Effective Length of Discontinuous X-bracing 2

[Taro]

AISC doesn't give much guidance on this subject. Does anyone have a copy of the ASCE Journal of Engineering Mechanics, February 2001? It contains a paper on the subject by Ali Davaran. I would appreciate it if someone could summarize Davaran's conclusions before I pay $30 to buy the article or try to hunt in down in a library.

 

[271828]

I checked, but our e-journals only go back to 93. I think you're out $30.

 

[Taro]

1993? The issue I'm looking for is 2001. Thanks for looking.

 

[271828]

Sorry--don't know what I was thinking. The following is the entire conclusions section. I have no read the paper, just typed the conclusions. Let me know if that doesn't help and I'll dig into the paper for specific questions.

Conclusions:
In this paper the elastic stability analysis of discontinuous X-bracing systems was performed. The midspan conneciton was modeled as partly pinned or semirigid. In this study the closed-form relationships were obtained for the evaluation fo the effetive length factor of X-bracing with eitehr pinned or semi-rigid midconnection and pinned end connections. For X-bracing with identical diagonsls (12), (22), and (29) were obtained to evaluate the effective length factor and critical load of compession diagonal. The relations can be easily generalized to include X-bracing that has diagonals with different flexural and axial stiffness. The results were graphically displayed and tabulated for some practical cases. The numerical results showed that the center connection detail can affec the buckling load and effective length factor of diagonal members and should be considered in the design of X-bracing systems. The following conclusions with regard to the studied elastic stability of the discontinuous X-bracing can be drawn.

1. In order to increase the load carrying capacity of X-bracing systems, the rotational stiffness of center connection should be increased via a suitable detailing of intersection connection.

2. When a pair of sections, such as angles, are used as diagonal members, one can cut only one section from each diagonal and continue the other throught he intersection. This improves the out-of-lane rotational stiffness of the diagonal at the intersection and, as a result, increases the load capacity of the compression member.

 

[Taro]

Thanks for taking the time to type out the conclusions. But it sounds like the results of the study are presented in graphs or tables. I don't want to impose too much, but if you have some free time it would be great to see what those results show.

For those who are curious, the issue is what effective length factor to use for X-braces when one member is continuous and the other is "pin-connected" at the mid-point with a plate that has very little flexural resistance.
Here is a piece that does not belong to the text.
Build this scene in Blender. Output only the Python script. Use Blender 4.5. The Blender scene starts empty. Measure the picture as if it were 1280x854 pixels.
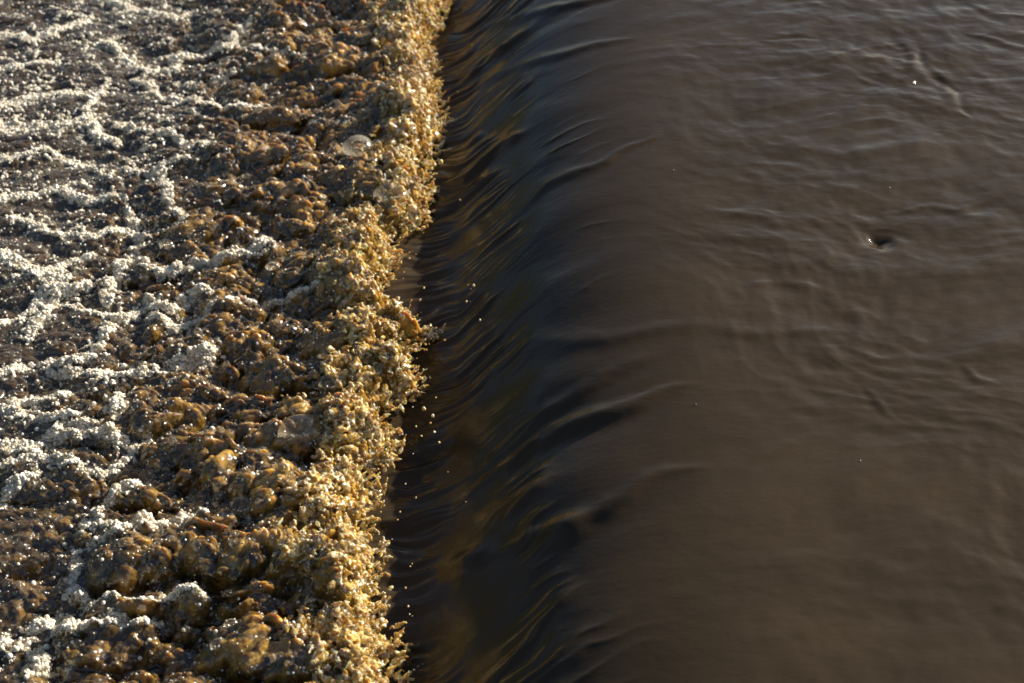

It has been shown when there is flexural continuity of both braces that there is adequate restraint so that the unbraced length for compression design is the half-length of the braces. But not much research has been done on the common case where one brace is not flexurally continuous.

 

[csd72]

It would be possible to model this.

One diagonal is in tension and one is in compression.

It is the capacity of the compression one that you are interested in.

If you give an initial out of straightness to the compression member this will be resisted by the tension memmber via a bowstring effect. then do some iterations until the two match.

I always prefer to go conservative and ignore any compression capacity in this type of situation.

csd

 

[Taro]

Yes, it is possible to model it. But experimental verification is always an important part of structural design.

And for seismic design, it is sometimes not permissible or conservative to ignore compression in brace members.

 

[271828]

Taro, I'll try to dig in there sometime soon. Is the info urgent or can it wait a day or two?

 

[Taro]

Not urgent, I'm just trying to do some research. Thanks for your help.